I always thought of Peugeot as a car manufacturer (because they manufacture cars) so I was surprised to get a gift salt and pepper mill set that proudly bore the Peugeot brands. “That’s a weird thing to branch out into, but the French are gonna French, I suppose” was my initial take.

Completely the wrong way round. The domestic machinery came first; turns out once you’ve got a metal machining set up*, you can turn it to these new fangled bikes, and then you can experiment with engines, and then you end up making cars.

However, the point is, per their site, they were making domestic pepper mills by 1874, a new model in 1879, and three new models in 1881, followed by the ultra-classy “Bijou” model 1894. So, late 19th century seems pretty bang on, at least in France.

*Pepper mills were themselves an offshoot of general purpose grocers mills for coffee, grain, cereals etc.

Kitschy matching salt and pepper shaker sets have been a thing for as long as I can remember.

Specialty salts like sea salt, Himalayan salt, etc. have minerals and aromatic compounds which may change taste or fade after being exposed to air.
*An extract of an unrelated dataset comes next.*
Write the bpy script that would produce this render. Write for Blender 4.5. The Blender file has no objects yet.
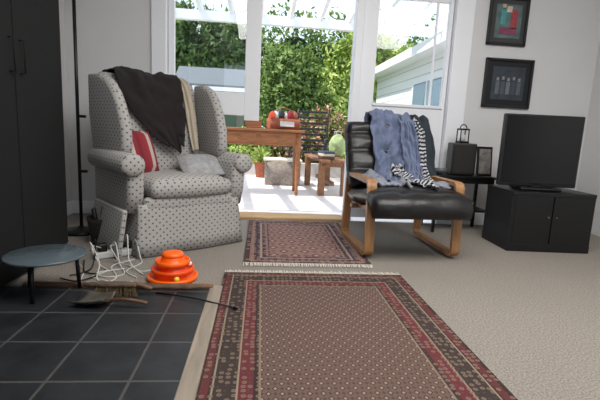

You would freshly grind them for the same reason you grind pepper. One reason to grind regular salt is if you want some control over the size of the salt grains. Sometimes it’s better to have coarse salt versus powdery salt. In the store, you may notice that there is something called Kosher salt. This salt has larger grains and is better for sprinkling on meats. If you had your own salt grinder where you could vary the grind, you could make the salt whatever grain size you wanted.

In my memory, the change to widely using 100% ground pepper in the home happened sometime in the 90’s or 2000’s. Previously, a pepper grinder might be at the table to use as treat for stuff like salads, but not necessarily in the kitchen as the source of all pepper in cooking. Maybe grinding pepper was a reaction to the wave of cooking shows elevating home cooks. On TV they would use ground pepper whenever they needed pepper. This may have slowly influenced home cooks to buy peppercorns rather than ground pepper. Spice producers would have noticed that increase and would have sought out ways to get consumers to buy their product. Since peppercorns are pretty generic, manufacturers may have added a lid grinder to get consumers to buy their little, expensive bottle of peppercorns rather than random peppercorns in bulk.

Sweet, sweet palm grease.

Dan

Peppermills have been around forever for the reasons mentioned. I think salt mills have been around a while as well, but emerged more widespread when Himalayan salt became a thing. Not sure exactly when that was, maybe the 90’s?